HC Deb 15 November 1888 vol 330 cc1241-2
MR. CUNNINGHAME GRAHAM (Lanark, N.W.)

asked the Secretary of State for the Home Department, If he can give any information as to the dispersing of the meeting on Clerkenwell Green on the night of Tuesday, November 13? He also wished to know whether the attention of the right hon. Gentleman had been called to some observations of Mr. Lushington, the magistrate, to the effect that the police, in dispersing the crowd, were doing no more than their duty; and how the right hon. Gentleman reconciled that statement with the one he made yesterday, to the effect that no force had been used in dispersing the meeting?

MR. J. ROWLANDS (Finsbury, E.)

asked whether the attention of the right hon. Gentleman had been called to the statement that the mounted police rode in among the people who were leaving, in order to break them up into small knots; and whether the police had special orders from the Home Office to attempt to disperse the people in that way?

THE SECRETARY OF STATE (Mr. MATTHEWS) (Birmingham, E.)

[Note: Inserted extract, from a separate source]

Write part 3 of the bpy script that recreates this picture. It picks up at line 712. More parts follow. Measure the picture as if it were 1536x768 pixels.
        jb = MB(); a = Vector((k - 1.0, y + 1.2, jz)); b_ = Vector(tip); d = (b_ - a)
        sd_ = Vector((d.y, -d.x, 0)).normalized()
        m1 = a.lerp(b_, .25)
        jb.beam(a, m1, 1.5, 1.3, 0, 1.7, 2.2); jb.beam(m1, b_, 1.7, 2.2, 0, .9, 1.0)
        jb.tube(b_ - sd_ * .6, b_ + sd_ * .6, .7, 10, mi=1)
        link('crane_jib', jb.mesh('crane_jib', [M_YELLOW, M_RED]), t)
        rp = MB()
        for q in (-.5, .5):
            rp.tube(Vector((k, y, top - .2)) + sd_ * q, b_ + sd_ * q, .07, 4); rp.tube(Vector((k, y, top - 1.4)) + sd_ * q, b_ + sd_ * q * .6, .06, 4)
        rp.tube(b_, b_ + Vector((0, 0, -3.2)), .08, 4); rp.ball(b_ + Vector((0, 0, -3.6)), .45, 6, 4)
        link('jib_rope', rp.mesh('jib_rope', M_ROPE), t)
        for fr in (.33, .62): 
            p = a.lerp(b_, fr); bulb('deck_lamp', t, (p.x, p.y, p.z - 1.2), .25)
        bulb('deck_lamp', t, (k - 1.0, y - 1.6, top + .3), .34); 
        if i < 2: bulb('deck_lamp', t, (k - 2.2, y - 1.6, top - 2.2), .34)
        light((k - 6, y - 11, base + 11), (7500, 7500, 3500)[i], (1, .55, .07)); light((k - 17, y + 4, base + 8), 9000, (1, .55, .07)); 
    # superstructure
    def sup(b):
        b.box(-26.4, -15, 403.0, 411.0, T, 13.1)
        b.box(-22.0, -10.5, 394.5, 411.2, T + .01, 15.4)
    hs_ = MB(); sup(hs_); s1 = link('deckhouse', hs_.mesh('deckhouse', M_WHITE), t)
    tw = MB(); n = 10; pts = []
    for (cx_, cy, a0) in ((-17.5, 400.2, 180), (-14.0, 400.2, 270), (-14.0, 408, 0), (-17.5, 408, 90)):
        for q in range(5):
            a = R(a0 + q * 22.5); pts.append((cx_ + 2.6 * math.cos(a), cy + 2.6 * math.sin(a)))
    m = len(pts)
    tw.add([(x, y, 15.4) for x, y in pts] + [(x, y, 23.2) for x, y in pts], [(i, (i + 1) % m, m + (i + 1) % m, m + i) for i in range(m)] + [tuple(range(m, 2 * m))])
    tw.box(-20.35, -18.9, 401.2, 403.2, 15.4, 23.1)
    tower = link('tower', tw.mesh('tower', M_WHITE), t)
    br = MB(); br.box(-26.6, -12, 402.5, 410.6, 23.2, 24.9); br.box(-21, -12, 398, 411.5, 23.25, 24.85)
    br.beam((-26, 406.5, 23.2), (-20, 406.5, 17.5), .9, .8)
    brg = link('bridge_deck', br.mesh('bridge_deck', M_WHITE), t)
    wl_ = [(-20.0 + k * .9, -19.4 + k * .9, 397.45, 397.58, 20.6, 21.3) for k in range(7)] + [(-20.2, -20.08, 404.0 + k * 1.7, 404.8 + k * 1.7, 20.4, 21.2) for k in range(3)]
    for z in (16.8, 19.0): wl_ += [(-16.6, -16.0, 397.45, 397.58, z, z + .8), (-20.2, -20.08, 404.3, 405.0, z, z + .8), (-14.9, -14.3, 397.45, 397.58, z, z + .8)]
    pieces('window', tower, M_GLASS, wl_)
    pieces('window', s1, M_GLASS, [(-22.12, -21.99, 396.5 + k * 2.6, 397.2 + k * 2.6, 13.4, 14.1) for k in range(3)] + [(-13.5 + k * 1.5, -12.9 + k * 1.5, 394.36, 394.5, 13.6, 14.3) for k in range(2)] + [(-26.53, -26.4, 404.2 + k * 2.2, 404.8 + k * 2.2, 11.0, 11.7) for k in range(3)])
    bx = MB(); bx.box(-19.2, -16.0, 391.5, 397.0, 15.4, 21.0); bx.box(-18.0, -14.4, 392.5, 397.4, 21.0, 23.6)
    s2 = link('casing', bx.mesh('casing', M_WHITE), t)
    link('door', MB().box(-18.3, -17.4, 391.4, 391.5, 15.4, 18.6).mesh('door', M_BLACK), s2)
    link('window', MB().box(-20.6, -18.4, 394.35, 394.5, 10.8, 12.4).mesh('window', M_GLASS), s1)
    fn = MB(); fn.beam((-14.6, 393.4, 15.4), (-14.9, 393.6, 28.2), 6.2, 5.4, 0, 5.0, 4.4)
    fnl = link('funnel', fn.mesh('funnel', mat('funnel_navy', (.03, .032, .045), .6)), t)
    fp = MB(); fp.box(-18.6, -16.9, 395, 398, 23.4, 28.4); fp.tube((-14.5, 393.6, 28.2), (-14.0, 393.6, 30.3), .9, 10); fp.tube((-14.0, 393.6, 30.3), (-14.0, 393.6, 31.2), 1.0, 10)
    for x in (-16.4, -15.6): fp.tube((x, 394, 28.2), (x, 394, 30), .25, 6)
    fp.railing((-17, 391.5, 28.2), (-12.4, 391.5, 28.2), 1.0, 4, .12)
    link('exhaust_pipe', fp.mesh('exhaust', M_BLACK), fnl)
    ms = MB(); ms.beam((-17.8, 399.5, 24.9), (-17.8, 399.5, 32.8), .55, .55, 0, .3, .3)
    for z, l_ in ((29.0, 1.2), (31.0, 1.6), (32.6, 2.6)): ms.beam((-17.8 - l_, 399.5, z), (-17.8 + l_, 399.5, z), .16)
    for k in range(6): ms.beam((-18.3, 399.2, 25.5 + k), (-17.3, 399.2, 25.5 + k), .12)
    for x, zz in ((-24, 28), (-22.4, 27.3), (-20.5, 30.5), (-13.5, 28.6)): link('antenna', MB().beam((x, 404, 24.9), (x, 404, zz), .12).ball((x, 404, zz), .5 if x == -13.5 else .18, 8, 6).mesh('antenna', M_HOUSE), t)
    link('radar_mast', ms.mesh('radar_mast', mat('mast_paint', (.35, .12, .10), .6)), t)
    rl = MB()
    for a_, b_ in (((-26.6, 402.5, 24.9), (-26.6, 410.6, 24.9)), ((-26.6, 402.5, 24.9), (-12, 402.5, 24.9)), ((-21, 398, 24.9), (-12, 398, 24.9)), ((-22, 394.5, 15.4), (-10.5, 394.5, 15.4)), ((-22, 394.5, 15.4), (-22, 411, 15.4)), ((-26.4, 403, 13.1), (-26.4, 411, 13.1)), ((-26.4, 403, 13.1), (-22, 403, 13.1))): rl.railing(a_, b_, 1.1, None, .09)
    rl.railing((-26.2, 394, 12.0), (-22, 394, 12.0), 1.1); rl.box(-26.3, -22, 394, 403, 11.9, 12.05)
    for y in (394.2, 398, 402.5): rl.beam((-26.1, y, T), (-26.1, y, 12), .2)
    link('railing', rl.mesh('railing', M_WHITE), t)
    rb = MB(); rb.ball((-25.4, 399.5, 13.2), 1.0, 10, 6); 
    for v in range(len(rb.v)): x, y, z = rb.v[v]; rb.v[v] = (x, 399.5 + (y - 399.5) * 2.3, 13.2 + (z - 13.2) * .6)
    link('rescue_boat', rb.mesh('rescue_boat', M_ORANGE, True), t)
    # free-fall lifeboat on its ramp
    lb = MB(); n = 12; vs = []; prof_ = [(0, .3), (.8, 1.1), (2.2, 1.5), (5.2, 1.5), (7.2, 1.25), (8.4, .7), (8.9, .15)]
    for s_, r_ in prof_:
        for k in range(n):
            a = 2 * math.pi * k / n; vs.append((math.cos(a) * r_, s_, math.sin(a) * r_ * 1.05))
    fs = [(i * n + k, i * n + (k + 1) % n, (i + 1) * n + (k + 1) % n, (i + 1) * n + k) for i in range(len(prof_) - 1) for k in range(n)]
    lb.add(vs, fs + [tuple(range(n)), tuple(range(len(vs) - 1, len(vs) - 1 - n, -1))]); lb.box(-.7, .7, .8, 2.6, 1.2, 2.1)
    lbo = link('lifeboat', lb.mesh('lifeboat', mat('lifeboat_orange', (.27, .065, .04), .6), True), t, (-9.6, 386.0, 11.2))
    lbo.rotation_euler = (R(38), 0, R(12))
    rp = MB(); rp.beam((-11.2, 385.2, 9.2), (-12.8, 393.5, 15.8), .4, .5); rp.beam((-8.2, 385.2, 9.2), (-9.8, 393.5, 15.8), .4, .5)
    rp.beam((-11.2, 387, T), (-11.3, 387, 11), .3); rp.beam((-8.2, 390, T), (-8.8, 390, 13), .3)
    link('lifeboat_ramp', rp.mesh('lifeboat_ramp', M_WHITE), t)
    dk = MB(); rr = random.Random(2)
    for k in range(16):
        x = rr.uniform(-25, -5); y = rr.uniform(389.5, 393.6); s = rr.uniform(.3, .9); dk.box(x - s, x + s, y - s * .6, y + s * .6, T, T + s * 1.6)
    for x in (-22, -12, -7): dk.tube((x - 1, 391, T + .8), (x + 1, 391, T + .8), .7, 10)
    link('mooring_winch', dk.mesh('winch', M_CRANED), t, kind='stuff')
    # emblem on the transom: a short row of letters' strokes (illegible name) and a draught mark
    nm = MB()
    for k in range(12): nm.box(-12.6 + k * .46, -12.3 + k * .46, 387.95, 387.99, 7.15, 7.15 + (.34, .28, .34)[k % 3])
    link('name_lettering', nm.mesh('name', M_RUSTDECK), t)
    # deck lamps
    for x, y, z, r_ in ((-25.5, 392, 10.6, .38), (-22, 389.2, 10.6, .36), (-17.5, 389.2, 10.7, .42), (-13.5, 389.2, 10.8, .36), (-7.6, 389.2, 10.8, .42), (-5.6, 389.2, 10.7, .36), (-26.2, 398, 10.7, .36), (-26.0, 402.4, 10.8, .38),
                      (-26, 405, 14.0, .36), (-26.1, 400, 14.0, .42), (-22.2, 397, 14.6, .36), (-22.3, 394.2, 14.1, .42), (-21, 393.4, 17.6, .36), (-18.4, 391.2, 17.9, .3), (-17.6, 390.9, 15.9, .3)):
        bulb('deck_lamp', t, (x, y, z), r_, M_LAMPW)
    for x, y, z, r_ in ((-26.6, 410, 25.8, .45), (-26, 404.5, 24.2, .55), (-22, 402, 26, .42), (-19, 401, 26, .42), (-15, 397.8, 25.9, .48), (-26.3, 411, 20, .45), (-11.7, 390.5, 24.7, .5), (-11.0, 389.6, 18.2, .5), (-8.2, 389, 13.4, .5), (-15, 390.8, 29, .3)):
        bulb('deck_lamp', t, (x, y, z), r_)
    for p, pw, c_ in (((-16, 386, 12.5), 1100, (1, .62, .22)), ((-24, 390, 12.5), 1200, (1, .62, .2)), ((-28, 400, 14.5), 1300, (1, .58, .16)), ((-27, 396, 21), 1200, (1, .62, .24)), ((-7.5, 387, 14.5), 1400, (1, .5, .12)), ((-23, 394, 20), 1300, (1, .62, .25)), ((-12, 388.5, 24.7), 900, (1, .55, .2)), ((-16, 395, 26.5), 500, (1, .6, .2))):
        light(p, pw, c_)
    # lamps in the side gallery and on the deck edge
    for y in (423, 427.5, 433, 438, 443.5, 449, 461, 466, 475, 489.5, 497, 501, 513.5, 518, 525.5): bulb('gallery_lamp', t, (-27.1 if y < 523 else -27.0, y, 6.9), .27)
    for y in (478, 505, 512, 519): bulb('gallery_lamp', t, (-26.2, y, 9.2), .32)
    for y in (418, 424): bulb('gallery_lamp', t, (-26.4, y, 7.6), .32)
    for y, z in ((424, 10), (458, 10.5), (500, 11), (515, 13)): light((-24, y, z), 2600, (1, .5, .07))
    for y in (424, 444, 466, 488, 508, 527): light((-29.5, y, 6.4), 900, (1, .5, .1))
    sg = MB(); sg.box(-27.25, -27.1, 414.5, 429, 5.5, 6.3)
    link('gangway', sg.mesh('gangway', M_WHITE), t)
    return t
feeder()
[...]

I have made further inquiries since my statement of yesterday, and I have again been assured by the Superintendent of the district that the meeting was in no way dispersed or disturbed, nor was any effort made to break up any procession. In his further Question the hon. Member alludes to some expressions used by Mr. Lushington. I have only seen them in the newspaper this morning; I do not find them in such other reports as I have been able to refer to. From the evidence before me I gather that what was before the magistrate was not any attack or assault by the police upon the meeting or those leaving, but their moving on a knot of persons who obstructed the passing of a Post Office van, this being quite an isolated incident. With regard to the Question of the hon. Member for Finsbury, I have no information on the point. Such information as I have is opposed to the suggestion that the mounted police rode among the people leaving the meeting. Certainly, there were no orders, special or otherwise, from the Home Office directing the mounted police to break up the meeting.

MR. CUNNINGHAME GRAHAM

Will the right hon. Gentleman inquire into Mr. Lushington's remarks, as I am personally responsible for having called the meeting together?

MR. MATTHEWS

Certainly, Sir; I should have done so if time had allowed.

MR. PICKERSGILL (Bethnal Green, S.W.)

asked, whether the mounted men were under the command of the Superintendent of the district, or someone else?

MR. J. ROWLANDS

asked, whether the right hon. Gentleman would make inquiries as to whether it was not a distinct procession that was leaving the meeting into which the police rode; and whether the obstruction of the Post Office van did not occur on Clerkenwell Green itself?

MR. MATTHEWS

I have given the hon. Member the whole of the information in my possession.